11/22/2000 10:56:33 AM

>>Does anyone know about P.F.E.T.(Cordier's system)at all in North
America? If anyone has experienced this tuning, I would like to hear
from them.I only red the book(in french),and it
sounded(!!!)interesting.<<

Greetings,
I don't know about the Cordier system, but there is a traditional style
of tuning that has been in favor with the Steinway factory tuners in New York
that results in pure fifths.
Assume an honest to goodness 12ET on a piano that begins getting its
octaves stretched upward beginning in the region of middle C (C4). This
stretching allows the fifths to lose most of their tempering within an octave
and a certain sound appears, a combination of pure fifths, somewhat busy
single and double octaves and a real churn to the thirds.
It is the thirds that make the sound so energetic, but the hot octaves
give a lot of drive to the melodic line,( though single octaves exhibit an
increasingly "choral" nature as one progresses up the board). It is an edgy
sound, very "in your face" and has been preferred by several nightclub piano
people here that wanted something that could "cut through" a rhythm section.

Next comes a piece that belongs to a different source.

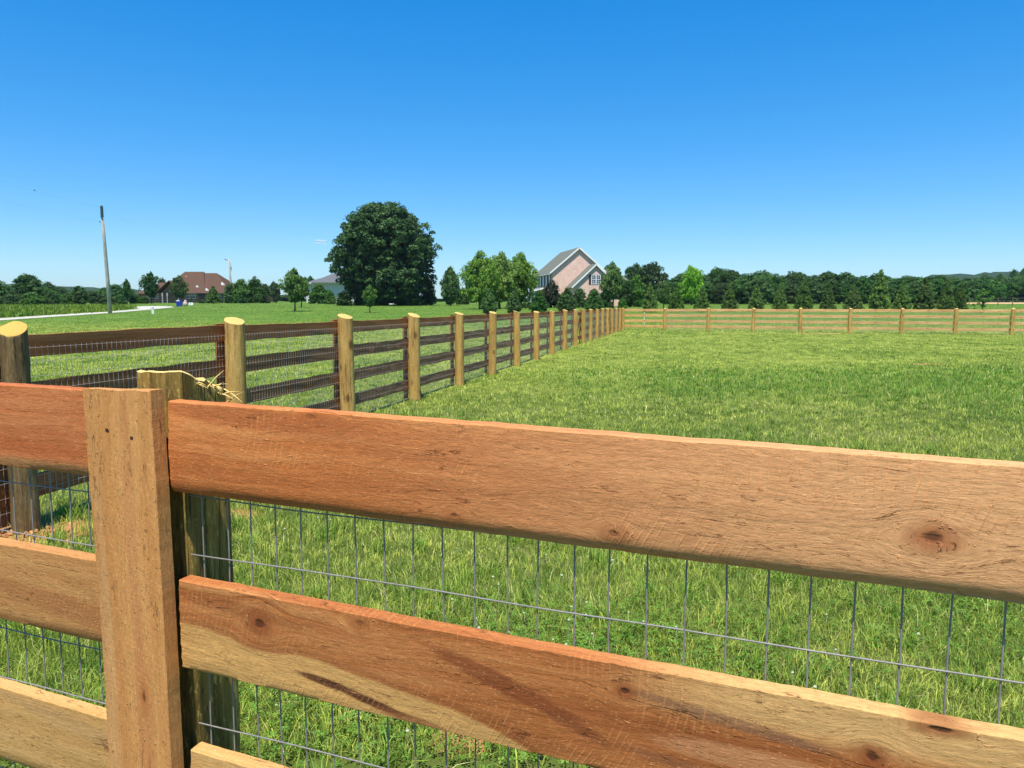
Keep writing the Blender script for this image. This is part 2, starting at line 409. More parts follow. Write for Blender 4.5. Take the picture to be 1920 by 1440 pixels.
#MATERIALS
gw = NT('galvanised_wire_lit'); _tc = gw.n('TexCoord').outputs['Object']
gw.bsdf(gw.mix(gw.noise(_tc, 60, 3), (.40, .37, .34), (.62, .58, .53)), .5, .4, metal=.0)  # lighter copy: sunlight on the left fence's wire put into the colour
M_WIRE = gw.m
gw = NT('galvanised_wire_shaded'); _tc = gw.n('TexCoord').outputs['Object']
gw.bsdf(gw.mix(gw.noise(_tc, 60, 3), (.12, .11, .10), (.32, .30, .275)), .45, .35, metal=.0)  # darker copy of the same wire, rail shade put into the colour
M_WIREN = gw.m
D, Mi, Li = (.26, .082, .026), (.46, .165, .056), (.62, .27, .11)
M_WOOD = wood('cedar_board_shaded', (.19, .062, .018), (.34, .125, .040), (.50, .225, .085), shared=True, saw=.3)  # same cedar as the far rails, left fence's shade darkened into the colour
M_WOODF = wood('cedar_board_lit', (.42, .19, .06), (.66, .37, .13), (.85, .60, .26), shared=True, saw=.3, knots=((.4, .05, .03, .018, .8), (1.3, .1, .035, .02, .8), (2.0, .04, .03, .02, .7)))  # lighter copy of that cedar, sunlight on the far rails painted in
M_POST = post_mat('treated_pine', (.26, .14, .038), (.46, .27, .075), (.60, .41, .13), (.64, .45, .14))
M_POSTN = post_mat('green_treated_pine', (.10, .058, .014), (.33, .215, .048), (.68, .48, .125), (.80, .58, .20), seed=3, shared=False)

def fence_frame(name, org, ang, label): return empty(name, org, ang, label, 'fence')

# ================================================================= FRONT FENCE
e = np.array([.93092, -.36523]); A_F = math.atan2(e[1], e[0])
W0 = (-.52914, 1.24326)
ff = fence_frame('board_fence', (W0[0], W0[1], 0), A_F, 'close-up rough cedar board fence with a flat upright plank and welded wire across the foreground')
NEAR = dict(dx=.006, nz=26, rough=.0009, warp=.0018)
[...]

Most piano techs should be able to provide a pure fifths tuning upon
request, it is rather easy to do, just stretch till the fifths sound pure,
and get used to busy thirds.
Regards,
Ed Foote
Nashville, Tn.

🔗Paul H. Erlich <PERLICH@ACADIAN-ASSET.COM>

11/22/2000 2:06:28 PM

Ed Foote wrote,

>Assume an honest to goodness 12ET on a piano that begins getting its
>octaves stretched upward beginning in the region of middle C (C4).

You mean don't stretch the lowest octaves at all? Wouldn't that sound
horrible, especially given the inharmonicity of the piano?

🔗manuel.op.de.coul@eon-benelux.com

11/27/2000 6:36:10 AM

This tuning (7th root of 3/2) is in the scale archive.
It has been invented by at least three people:
Augusto Novaro, Mieczyslaw Kolinsky and Serge Cordier.
The files are cordier.scl and kolinsky.scl.
A similar tuning is the Stopper-Stimmung (19th root of 3).